Comment une créature sans défense peut-elle susciter autant de violence ? Ces enfants ont donné leur vie pour Jésus[4]. Ils meurent sans même savoir qu'ils meurent. Leurs mères voient ces vies innocentes brisées et elles ne savent pas pourquoi. Il n'y a apparemment aucune explication à cet événement ; il représente la souffrance, à première vue inutile et injuste, d'enfants qui scellent de leur vie la vérité qu'ils ne connaissent pas encore. Marie imagine peut-être ces mères brisées par la douleur, sans assez de larmes pour pleurer tant de souffrance. Elle ne le comprend pas, mais elle sait que cela a un sens et peut-être commence-t-elle à entrevoir que les plans de Dieu ne se réaliseront qu’au prix de beaucoup de sacrifices.

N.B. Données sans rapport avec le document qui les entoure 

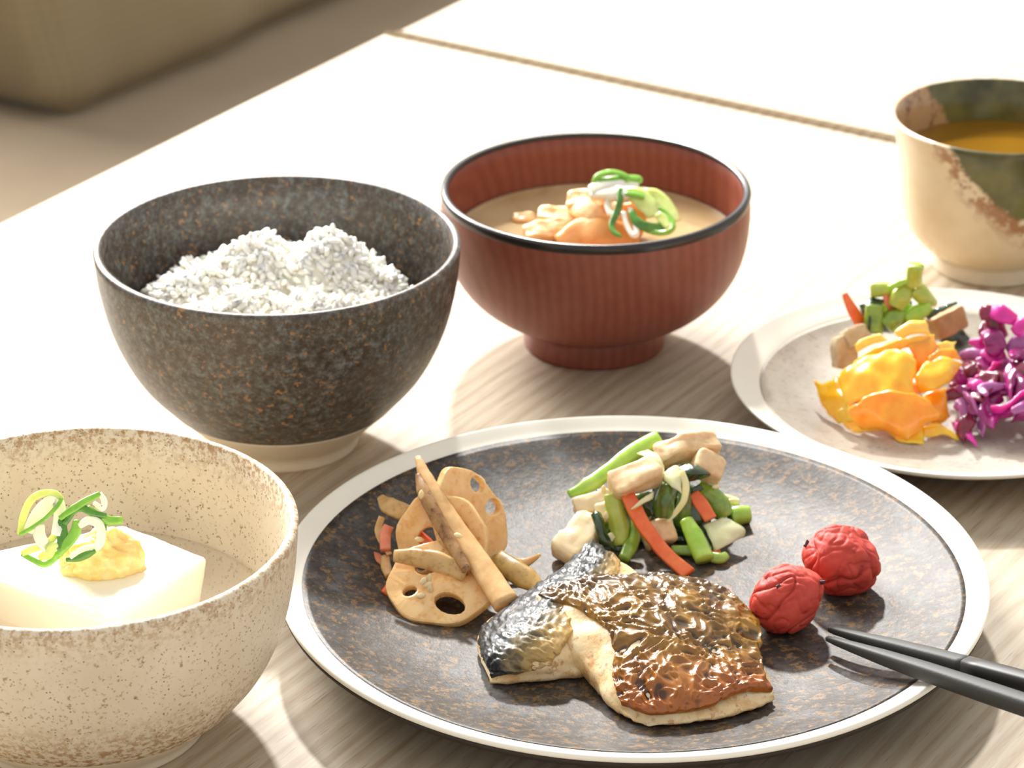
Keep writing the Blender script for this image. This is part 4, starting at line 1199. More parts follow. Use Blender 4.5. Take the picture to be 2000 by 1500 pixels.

Face à une telle souffrance, les mots sont de trop. Marie l'accueille dans son cœur et va garder ce souvenir toute sa vie. Ces Innocents ont rendu témoignage au Christ, « non loquendo sed moriendo »[5], non pas en parlant, mais en mourant, « comme prémices pour Dieu et pour l’Agneau » (Ap 14,4). Marie a peut-être rencontré l'une de ces femmes de Bethléem, quelques années plus tard. Cela n'a pas dû être facile de la consoler, mais elle a sûrement trouvé les mots pour calmer et guérir ces cœurs : la vie de ces Saints Innocents s’uniraient à celle de son Fils.


[1] François, Lettre aux Evêques pour la Fête des saints innocents, 28-XII-2016.

[2] Saint Josémaria, En dialogue avec le Seigneur, méditation « saint Joseph, notre père et seigneur », n° 3.

[3] François, Lettre aux Evêques pour la Fête des saints innocents, 28-XII-2016.

[4] CF. Saint Augustin, Sermon 373 de l’Épiphanie.

[5] Prière de la Collecte de la messe.